● **Exercise details**
Hand back each line, unchanged, from the top down to the line where "from mathutils.geometry import" sits.

● **Information shown**
+++++
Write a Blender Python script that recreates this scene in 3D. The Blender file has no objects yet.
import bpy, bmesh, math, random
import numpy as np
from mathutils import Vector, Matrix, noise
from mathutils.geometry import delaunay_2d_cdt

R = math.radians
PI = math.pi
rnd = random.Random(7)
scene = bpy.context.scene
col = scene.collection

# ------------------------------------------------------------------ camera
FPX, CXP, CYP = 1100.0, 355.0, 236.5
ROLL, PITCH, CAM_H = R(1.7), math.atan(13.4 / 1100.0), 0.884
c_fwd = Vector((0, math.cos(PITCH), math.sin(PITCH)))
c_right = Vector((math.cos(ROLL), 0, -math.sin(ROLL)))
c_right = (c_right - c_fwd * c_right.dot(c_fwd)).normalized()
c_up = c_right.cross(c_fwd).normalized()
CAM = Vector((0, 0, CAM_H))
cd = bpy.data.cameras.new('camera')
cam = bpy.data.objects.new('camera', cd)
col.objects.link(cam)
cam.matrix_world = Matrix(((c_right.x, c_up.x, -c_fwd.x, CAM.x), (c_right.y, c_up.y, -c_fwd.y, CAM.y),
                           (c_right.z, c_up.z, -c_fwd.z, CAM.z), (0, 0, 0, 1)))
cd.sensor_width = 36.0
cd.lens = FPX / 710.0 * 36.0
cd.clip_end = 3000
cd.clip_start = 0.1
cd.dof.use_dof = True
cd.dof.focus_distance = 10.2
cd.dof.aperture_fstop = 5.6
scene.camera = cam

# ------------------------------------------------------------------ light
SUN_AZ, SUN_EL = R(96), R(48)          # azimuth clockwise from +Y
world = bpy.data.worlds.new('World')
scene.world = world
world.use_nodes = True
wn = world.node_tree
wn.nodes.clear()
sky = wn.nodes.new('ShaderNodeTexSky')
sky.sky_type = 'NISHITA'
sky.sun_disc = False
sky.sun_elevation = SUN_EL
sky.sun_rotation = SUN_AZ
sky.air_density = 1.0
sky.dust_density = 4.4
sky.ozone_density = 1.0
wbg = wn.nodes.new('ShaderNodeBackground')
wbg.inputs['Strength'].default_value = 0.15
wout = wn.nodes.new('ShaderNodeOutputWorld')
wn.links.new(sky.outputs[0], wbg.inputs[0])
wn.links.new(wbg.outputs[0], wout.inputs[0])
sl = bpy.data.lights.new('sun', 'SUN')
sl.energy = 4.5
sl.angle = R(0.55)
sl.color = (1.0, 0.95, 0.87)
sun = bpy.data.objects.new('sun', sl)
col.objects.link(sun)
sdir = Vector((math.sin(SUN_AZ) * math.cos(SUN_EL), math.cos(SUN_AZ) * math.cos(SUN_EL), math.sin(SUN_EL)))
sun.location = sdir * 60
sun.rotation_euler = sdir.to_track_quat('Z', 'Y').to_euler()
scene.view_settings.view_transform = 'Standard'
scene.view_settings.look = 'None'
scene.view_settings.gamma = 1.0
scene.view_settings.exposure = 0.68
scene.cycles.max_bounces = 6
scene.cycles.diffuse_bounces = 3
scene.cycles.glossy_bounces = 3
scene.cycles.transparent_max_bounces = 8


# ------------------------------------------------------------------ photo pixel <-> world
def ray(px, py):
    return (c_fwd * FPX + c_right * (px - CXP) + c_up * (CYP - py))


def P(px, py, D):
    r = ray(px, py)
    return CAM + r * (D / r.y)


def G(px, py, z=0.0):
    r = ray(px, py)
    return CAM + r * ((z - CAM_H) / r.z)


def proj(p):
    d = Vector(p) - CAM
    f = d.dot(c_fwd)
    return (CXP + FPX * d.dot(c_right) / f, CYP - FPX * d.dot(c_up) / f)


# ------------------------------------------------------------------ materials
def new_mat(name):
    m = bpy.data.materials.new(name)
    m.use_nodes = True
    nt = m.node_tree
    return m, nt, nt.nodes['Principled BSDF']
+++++
● **Exercise output**
Write a Blender Python script that recreates this scene in 3D. The Blender file has no objects yet.
import bpy, bmesh, math, random
import numpy as np
from mathutils import Vector, Matrix, noise
from mathutils.geometry import delaunay_2d_cdt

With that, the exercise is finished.